El taushiro, lengua del norte de Perú, es uno de los idiomas menos hablados del mundo. A sus parlantes no hay quien los entienda, y apenas veinte personas lo hablan con fluidez. Recuerdan a nuestros políticos y su lenguaje de género.

En mis tiempos estudiantiles la enseñanza del castellano bebía en sus fuentes latinas; hoy abreva en el dogma de lo inclusivo y lo políticamente correcto. La insigne filóloga Carmen Calvo, disconforme con el dictamen emitido por los académicos de lengua (¡qué sabrán ellos!), ha manifestado su oposición al estilo formal de nuestra Constitución, aunque viendo a sus nuevos compañeros de gobierno quizá deba también pronunciarse sobre el fondo. Ahora anda empeñada en que el Congreso de los Diputados pase a llamarse Congreso a secas, pues su actual denominación puede suscitar dudas acerca de qué hacen allí las diputadas. Sin distinguir entre sexos, en algún caso es mejor no conocer la respuesta. En nuestro idioma, el masculino genérico se emplea para referirse a seres de ambos sexos no por una imposición machista, sino por evolución del latín, lengua que --evocando la manida anécdota del ministro Solís-- permite llamarse egabrenses, y no de otra forma más caprina, a quienes como la vicepresidenta han nacido en el bello municipio de Cabra.

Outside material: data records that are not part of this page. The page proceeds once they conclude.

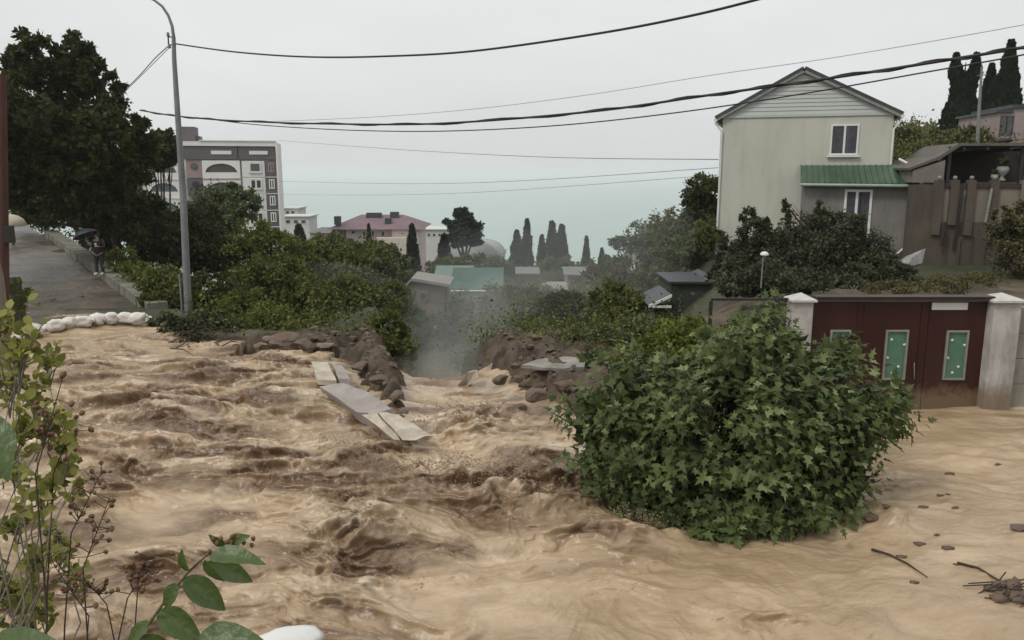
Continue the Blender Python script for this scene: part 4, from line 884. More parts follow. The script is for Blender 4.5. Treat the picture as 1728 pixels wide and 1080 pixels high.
tree('dark bushy tree behind the person with the umbrella', [pl(230, 370, 52, 38, .8), pl(180, 390, 38, 40, .7), pl(265, 410, 42, 37, .8)], 38, 7000, .3, LM['dark'], r0=.16, base=(P(240, 440, 38).x, 38))
# trees before the apartment block
tree('rounded olive tree covering the foot of the apartment block', [pl(375, 350, 48, 52, .75), pl(410, 345, 30, 52, .8), pl(350, 380, 42, 50), pl(395, 325, 20, 53, .6)], 52, 7000, .3, LM['grey'], r0=.2)
tree('dark leafy tree right behind the lamp post', [pl(310, 395, 52, 40, .8), pl(350, 420, 50, 40, .8), pl(345, 368, 26, 43, .7)], 40, 8000, .28, LM['dark'], r0=.18)
tree('yellow green tree under the brown windows of the apartment block', [pl(425, 405, 40, 42, .8), pl(460, 425, 42, 42, .8), pl(400, 440, 45, 40, .8), pl(500, 440, 36, 43, .9)], 42, 8500, .25, LM['yellow'], r0=.16)
tree('broad olive tree below the cream shore house', [pl(540, 450, 50, 46, .8), pl(585, 455, 42, 46, .9), pl(500, 470, 45, 44), pl(620, 440, 38, 47, .9)], 46, 9000, .28, LM['olive'], r0=.18)
tree('grey green tree left of the brick shed', [pl(655, 450, 34, 50, .9), pl(640, 480, 42, 46), pl(600, 490, 45, 44), pl(680, 480, 26, 46)], 46, 7500, .28, LM['grey'], r0=.16)
tree('dark tree in the middle of the left bank thicket', [pl(470, 490, 60, 32, .9), pl(520, 520, 55, 31, .9), pl(430, 480, 40, 33, .9)], 32, 10000, .22, LM['olive'], r0=.14)
tree('olive green tree overhanging the left rim of the ravine', [pl(590, 520, 58, 29, .9), pl(640, 550, 52, 28, 1.0), pl(570, 570, 50, 27, .9), pl(660, 500, 34, 31, .9)], 29, 12000, .19, LM['olive'], r0=.13, base=(P(610, 600, 28).x, 28))
tree('deep green tree leaning into the ravine', [pl(680, 560, 45, 32, 1.1), pl(660, 610, 38, 29, .9), pl(700, 590, 30, 33)], 31, 7000, .2, LM['grey'], r0=.11)
# mid valley
mid = [('grey green valley tree right of the brick shed', [(735, 545, 45), (780, 530, 40)], 52, 'grey', .26), ('hazy valley tree in the middle of the ravine', [(780, 580, 50), (830, 570, 45), (740, 590, 35)], 44, 'grey', .24),
       ('dark tree right of the teal roof', [(860, 490, 26), (845, 515, 30)], 66, 'dark', .3), ('olive tree below the grey cottage', [(900, 510, 38), (940, 520, 34), (880, 540, 30)], 60, 'olive', .28),
       ('rusty green tree below the pink cottage', [(1005, 480, 34), (985, 505, 36), (1035, 505, 34)], 62, 'rust', .28), ('leafy valley tree with a broad crown', [(960, 560, 50), (1010, 560, 48), (910, 570, 42)], 42, 'olive', .24),
       ('dark olive tree left of the white edged lean-to', [(1065, 480, 38), (1045, 520, 44), (1085, 530, 36)], 46, 'rust', .26), ('green tree under the white edged lean-to', [(1070, 570, 40), (1030, 590, 40), (1110, 560, 30)], 33, 'olive', .2),
       ('grey tree over the right bank of the ravine', [(880, 600, 38), (930, 590, 36), (840, 610, 30)], 33, 'grey', .2), ('small tree low in the gully', [(790, 620, 36), (760, 610, 28)], 34, 'grey', .2),
       ('dark tree behind the dark shed', [(1140, 440, 40), (1115, 465, 40), (1170, 460, 34)], 50, 'dark', .28), ('green tree between the valley roofs', [(830, 545, 30), (860, 555, 30)], 50, 'grey', .24),
       ('low tree in front of the shore house', [(835, 450, 22), (815, 445, 16), (860, 462, 22)], 90, 'grey', .36), ('low olive tree under the domed hall', [(760, 455, 24), (735, 458, 22), (790, 448, 20)], 92, 'olive', .36),
       ('hazy tree under the row of cypresses', [(930, 458, 24), (900, 465, 20), (955, 450, 20)], 95, 'grey', .36), ('round tree under the lone small cypress', [(1020, 450, 20), (1045, 455, 26), (990, 452, 18)], 92, 'grey', .36),
       ('dark tree at the foot of the mauve roofed house', [(600, 425, 22), (630, 425, 24), (655, 432, 22)], 100, 'olive', .42), ('small tree beside the low cream house', [(545, 415, 22), (570, 410, 18), (525, 425, 18)], 105, 'olive', .42)]
for lab, ls, Yd, mt, lf in mid:
    tree(lab, [pl(a, b_, r_, Yd, .85) for a, b_, r_ in ls], Yd, 4200, lf, LM[mt], r0=.1, group='trees filling the valley')
# more trees crowding the valley, copied from five crowns
protos = []
for i in range(5):
    lobs = [(random.uniform(-.7, .7), random.uniform(-.7, .7), random.uniform(1.6, 3.2), random.uniform(.9, 1.5), random.uniform(.9, 1.4), random.uniform(.7, 1.2)) for _ in range(5)]
    r0_ = thing('broadleaf_tree', (0, 0, 0), 'green tree in the hazy crowd of trees filling the valley', 'tree', 'crowd of trees filling the valley'); limbs((0, 0, 0), lobs, .09, M['bark'], r0_)
    link('crown', foliage_mesh('crown', lobs, 5200, .19, LM[('grey', 'olive', 'grey', 'dark', 'olive')[i]]), r0_); protos.append(r0_)
used = set(); pts_ = []
def rowlim(px): return float(np.interp(px, [560, 680, 700, 768, 770, 845, 850, 905, 955, 990, 1000, 1090, 1130], [470, 500, 545, 545, 500, 500, 482, 470, 492, 476, 462, 470, 500]))
for px_, Y_, k in ((1140, 46, 1.1), (1165, 44, 1.0), (1188, 43, 1.0), (1120, 52, 1.2), (1200, 48, 1.2), (1100, 60, 1.2), (1150, 37, .8), (1175, 35.5, .7), (1195, 36, .75), (1130, 40, .85), (1160, 33, .55), (1190, 33, .5), (1212, 34.5, .5)):
    p_ = P(px_, 450, Y_); i = len(pts_) % 5; c_ = protos[i] if i not in used else copy_tree(protos[i]); used.add(i); c_.location = (p_.x, Y_, tz(p_.x, Y_) - .1); c_.scale = (k, k, k); pts_.append(c_)
for Yd in (26, 29, 33, 38, 43, 49, 56, 64, 74, 86):
    for px in range(600, 1135, int(2000 / Yd + 12)):
        px_ = px + random.uniform(-14, 14); Y_ = Yd + random.uniform(-2, 2); p_ = P(px_, 500, Y_)
        if Yd < 30 and 640 < px_ < 1010 : continue
        gz_ = tz(p_.x, Y_); lim = P(px_, rowlim(px_) - 6 + random.uniform(0, 10 + 600 / Yd), Y_).z; hgt = min(lim - gz_, 7.5)
        if hgt < .9: continue
        if 36 < Yd < 40 and 690 < px_ < 770: continue
        i = len(pts_) % 5; c_ = protos[i] if i not in used else copy_tree(protos[i]); used.add(i); k = hgt / 4.1; c_.location = (p_.x, Y_, gz_ - .1); c_.rotation_euler = (0, 0, random.random() * 6.28); c_.scale = (k * random.uniform(1.0, 1.35), k * random.uniform(1, 1.3), k); pts_.append(c_)
# scrub masking both banks of the breach
tree('tangled shrub leaning over the left bank just behind the slabs', [pl(628, 585, 34, 21.5, .8), pl(672, 600, 30, 22.5, .9), pl(590, 575, 30, 22, .7), pl(650, 560, 34, 23, .9)], 22, 6500, .15, LM['olive'], r0=.05, name='shrub', cat='shrub', base=(P(625, 610, 22).x, 22))
tree('pale green weeds over the right bank left of the big bush', [pl(1030, 575, 44, 20, .7), pl(995, 625, 36, 17.6, .9), pl(965, 655, 26, 16.6, .8), pl(985, 578, 34, 21, .6), pl(1090, 570, 44, 20, .8), pl(940, 582, 26, 22, .5)], 20.5, 7000, .13, LM['grey'], r0=.04, name='shrub', cat='shrub')
tree('leafy shrub between the big bush and the iron rail', [pl(1150, 560, 40, 18, .7), pl(1120, 590, 44, 17.5, .7), pl(1190, 585, 36, 17, .8), pl(1060, 610, 40, 17.5, .6)], 17.8, 7000, .12, LM['yellow'], r0=.04, name='shrub', cat='shrub')
# feathery tree and tree against house
tree('pale feathery tree standing up against the sea', [pl(1085, 395, 26, 72, .8), pl(1060, 412, 24, 72, .5), pl(1110, 400, 20, 72, .7), pl(1095, 425, 24, 71, .6), pl(1040, 408, 14, 72, .5)], 72, 2600, .34, LM['pale'], r0=.13, barkm=M['palebark'], clump=.3, per=30)
tree('grey leaning tree against the left wall of the cream house', [pl(1192, 310, 22, 40, .7), pl(1172, 318, 12, 40, .6), pl(1195, 350, 20, 40, 1.0), pl(1180, 385, 26, 40, .9), pl(1150, 430, 34, 41, .9), pl(1190, 420, 24, 39)], 40, 6000, .2, LM['grey'], r0=.15, base=(P(1180, 500, 39.5).x, 39.5), barkm=M['palebark'], clump=.3)

# cypresses (column of short upright sprays)
def cypress(label, px, ptop, pbot, halfw, Yd, n=4200, group=None, tips=1, leaf=None, cone=False):
    c = P(px, pbot, Yd); top = P(px, ptop, Yd).z; x, y = c.x, Yd; b = tz(x, y); hgt = top - b; hw = halfw / 1344 * Yd
    root = thing('cypress', (x, y, b), label, 'cypress tree', group)
    mb = MB(); mb.tube([(x, y, b - .3), (x, y, b + hgt * .5), (x, y, top - hgt * .05)], [hw * .18, hw * .1, .03], 7); mb.build('trunk', M['bark'], root)
    t_ = rng.random(n) ** .8; prof = np.minimum(1, ((1 - t_) / .62)) ** .8 * (.78 + .22 * np.minimum(1, t_ / .1))
    if cone: prof = (1.02 - t_) ** 1.05 * (1 + .3 * pn(t_ * 7 + px, t_ * 0 + 3))
    a = rng.random(n) * 6.283; rr = prof * hw * (.55 + .5 * rng.random(n) ** .5) * (1 + .25 * pn(a * 1.2 + px, t_ * 9))
    p = np.stack([rr * np.cos(a), rr * np.sin(a), t_ * hgt + .02 * hgt], 1); o_ = np.stack([np.cos(a), np.sin(a), 0 * a], 1)
    if tips > 1: p[:, 0] += hw * .45 * (2 * (rng.random(n) > .5) - 1) * sstep(.55, .85, t_)
    d = o_ * .35 + np.array([0, 0, 1.0]) + rng.normal(size=(n, 3)) * .25; lf = (leaf or hw * .5) * (.6 + .7 * rng.random(n))
    tv, tf = leaf_template('quad'); V, F, T = scatter(tv * np.array([1.3, 1, 1]), tf, p, orient(d, o_ + .3 * rng.normal(size=(n, 3))), lf, rng.random(n))
    link('crown', np_mesh('crown', V, F, M['cypress'], False, {'tint': T}), root); return root
g_ = 'row of cypresses by the sea'
cypress('leftmost and shortest cypress of the clump left of the gap', 872, 396, 455, 13, 118, group=g_)
cypress('sharp pointed tall cypress of the clump by the shore', 889, 376, 455, 11, 120, group=g_)
cypress('low rounded cypress just left of the two tall ones', 914, 402, 455, 10, 117, group=g_)
cypress('tallest cypress of the shore row with a blunt top', 931, 381, 455, 13, 122, group=g_)
cypress('blunt cypress right beside the tallest one of the shore row', 947, 386, 455, 13, 119, group=g_)
cypress('lone slim cypress standing apart on the right of the row', 989, 403, 450, 8, 121, group=g_)
cypress('smallest cypress at the right end of the row', 1015, 423, 455, 8, 120, group=g_)
cypress('dark cypress in front of the right wing of the mauve roofed house', 697, 385, 462, 12, 110)
cypress('squat cypress left of the domed hall', 750, 403, 452, 14, 112)
cypress('thin cypress before the middle of the mauve roofed house', 624, 382, 440, 7, 112)
cypress('squat pair of clipped cypresses by the apartment block end wall', 507, 388, 440, 16, 112)
cypress('tall double topped cypress on the slope right of the cream house', 1618, 98, 225, 36, 58, 15000, tips=2, leaf=.3, cone=True)
cypress('wide tall cypress with a spiky top at the right edge', 1690, 76, 225, 34, 60, 14000, leaf=.3, cone=True)
cypress('shorter cypress between the two tall ones on the slope', 1662, 115, 225, 26, 63, 9000, leaf=.3, cone=True)
tree('dark cedar with flat layered boughs against the sea', [pl(778, 365, 16, 125, .7), pl(790, 385, 22, 125, .7), pl(762, 378, 15, 125, .4), pl(800, 402, 16, 125, .5), pl(778, 400, 24, 125, .6)], 125, 5200, .75, M['cypress'], r0=.4, name='cedar_tree', clump=.2)
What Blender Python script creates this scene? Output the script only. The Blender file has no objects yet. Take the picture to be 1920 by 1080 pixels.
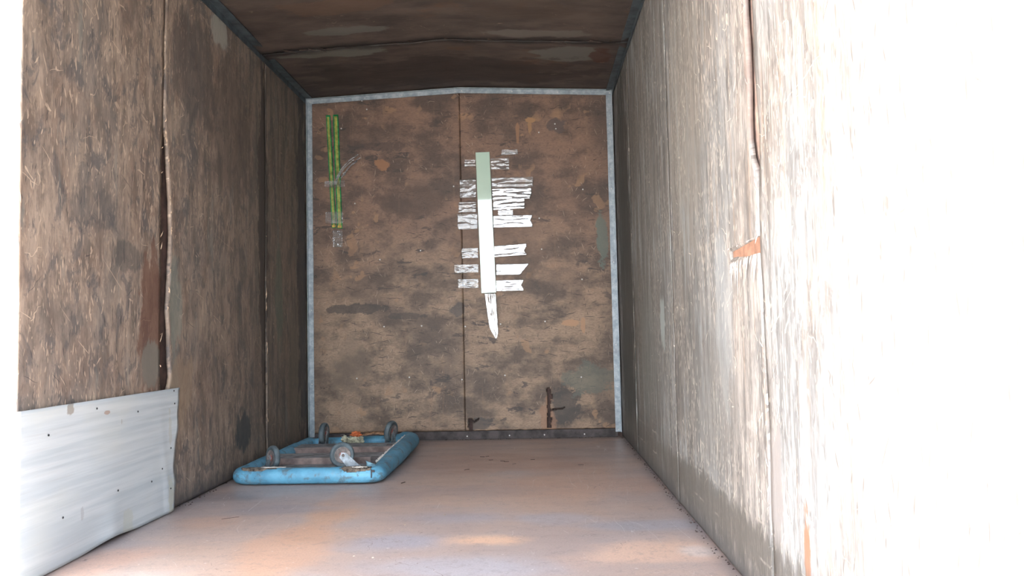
import bpy, bmesh, math, random
from mathutils import Vector, Matrix, noise
random.seed(7)
SC = bpy.context.scene
COL = SC.collection
W, D, H, AP, Y0 = 1.9, 4.734, 2.117, 0.043, 0.6      # box: width, front wall, eave height, roof rise, rear opening
WT = 0.012                                            # plywood thickness

# ---------------- camera, sky, sun, exposure ----------------
def make_camera():
    f, yaw, pitch, roll, cx, cz = 1461.71, 0.0264, 0.0552, -0.022, 1.3793, 0.6458
    fw = Vector((-math.sin(yaw)*math.cos(pitch), math.cos(yaw)*math.cos(pitch), math.sin(pitch)))
    r = Vector((math.cos(yaw), math.sin(yaw), 0)); u = r.cross(fw)
    r2 = r*math.cos(roll)+u*math.sin(roll); u2 = -r*math.sin(roll)+u*math.cos(roll)
    cd = bpy.data.cameras.new('camera'); cd.sensor_width = 36; cd.lens = f/1920*36
    cd.clip_start = 0.02; cd.clip_end = 500
    co = bpy.data.objects.new('camera', cd); COL.objects.link(co)
    m = Matrix((r2, u2, -fw)).transposed().to_4x4(); m.translation = Vector((cx, 0, cz))
    co.matrix_world = m; SC.camera = co
make_camera()

SKY_STRENGTH = 9.0
SUN_STRENGTH = 112.0
EXPOSURE = 0.0
wd = bpy.data.worlds.new('sky'); SC.world = wd; wd.use_nodes = True
wn = wd.node_tree; wn.nodes.clear()
_o = wn.nodes.new('ShaderNodeOutputWorld'); _b = wn.nodes.new('ShaderNodeBackground')
_tc = wn.nodes.new('ShaderNodeTexCoord'); _sp = wn.nodes.new('ShaderNodeSeparateXYZ'); _cr = wn.nodes.new('ShaderNodeValToRGB')
wn.links.new(_tc.outputs['Generated'], _sp.inputs[0]); wn.links.new(_sp.outputs[2], _cr.inputs[0])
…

Este afán por hablar y escribir mal no es patrimonio exclusivo de una concreta ideología, como lo demuestra la reciente guía de (mal) estilo editada por la Junta de Andalucía, que amenaza con convertirse en «una herramienta ágil para asegurar la inclusión de la perspectiva de género en el lenguaje en los centros educativos» (sic). Mediante sorprendentes recomendaciones, la administración autonómica se convierte en una iletrada profesora de Lengua, y sugiere la utilización de un nuevo lenguaje que bien pudiera llamarse galimatías. Supresión de los artículos, desdoblamientos de palabras o proscripción de las oraciones pasivas son algunas de las reglas sintácticas a las que debe someterse la comunidad educativa. Los alumnos ya dan patadas al balón en el recreo... Y al diccionario en la clase. El dislate llega al extremo de dotar a las palabras de órganos sexuales, y proponen la sustitución de «palabras sexuadas por otras no sexuadas», cuando de todos es sabido que las palabras pueden tener género y número, pero, al igual que muchos matrimonios, no tienen sexo. Pronto oiremos recitar a nuestros hijos «Andaluzas y andaluces de Jaén/ personas altivas que recogen, acarrean o venden aceitunas/ decidme en el alma: ¿quién/ quién levantó los olivos?», versos impecablemente inclusivos, pero de discutible métrica. Urge actualizar la letra del himno andaluz, y que, con perspectiva de género, pronto podamos entonar «Las andaluzas y los andaluces queremos/ volver a ser lo que fuimos/ mujeres y hombres de luz/ que a las mujeres y hombres de luz/ alma de mujeres y hombres les dimos».

Hasta hace poco hablar y escribir bien nos diferenciaba de los analfabetos, los animales y de la ministra de Educación. Volvamos a la cordura; es la mejor opción. Sin ningún género de duda.